Here's the problem: most people guess. They remember contributing $5,000 a few years ago, maybe $6,000 last year, and figure they've got some room left. But TFSA room accumulates every year you're 18 or older and a Canadian resident, even if you never opened an account. Someone who turned 18 in 2009 and lived in Canada every year since has $102,000 in total room available for 2025.

That's a lot of potential tax-free growth to miscalculate.

Check your CRA account first

The fastest way to know your exact TFSA contribution room is through your My Account portal on the CRA website. Log in and look for "TFSA contribution room" - it shows your available room as of January 1st of the current year.

The catch: this number might be wrong if you made contributions or withdrawals recently. The CRA updates TFSA information once financial institutions report it, usually by late February or March. So if you contributed $3,000 in December 2024, your January 2025 room statement won't reflect it yet.

Calculate it yourself

If you can't wait for the CRA or want to double-check their math, here's how TFSA room works:

Start with the year you turned 18 or became a Canadian resident, whichever is later. Add up the annual limits for each year since then. For 2025, that's $7,000. The limits were $5,000 from 2009-2012, $5,500 in 2013-2014, $10,000 in 2015, $5,500 in 2016-2018, and $6,000 from 2019-2024.

From that total, subtract every contribution you've ever made. Then add back every withdrawal. Withdrawals create new room the following January - so if you pulled out $2,000 in 2024, you can put that $2,000 back in 2025 on top of your regular annual room.

TaxSplit.ca includes a TFSA room calculator that handles this math if you enter your contribution and withdrawal history.

What trips people up

The withdrawal rule confuses everyone. Take out $10,000 in March, and you can't put it back until next January. Put it back too early and you're over-contributing - that's a 1% penalty per month on the excess amount.

Over-contributions happen more than you'd think. The CRA gets contribution information months after the fact, so their records lag behind your actual account balance. If you're close to your limit, track it yourself.

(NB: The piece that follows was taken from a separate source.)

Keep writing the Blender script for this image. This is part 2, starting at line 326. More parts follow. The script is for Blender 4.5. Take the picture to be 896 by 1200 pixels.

Another mistake: assuming room is per account. TFSA contribution room is per person, not per TFSA. Open accounts at three different banks and contribute $3,000 to each, and you've used $9,000 of room - even though each institution only sees their piece.

Missing years add up

The biggest surprise is usually how much room people have accumulated without realizing it. Every year you were eligible but didn't maximize your TFSA, that room carried forward. Someone who's been contributing $2,000 annually since 2019 instead of the full limit has left roughly $20,000 in room unused.

That unused room doesn't disappear. It sits there, waiting for a bonus, inheritance, or year when you finally prioritize filling it up.

If you've been eligible since 2009 but never opened a TFSA until now, you can contribute the full $102,000 immediately - assuming you have the cash and want the tax-free growth that badly.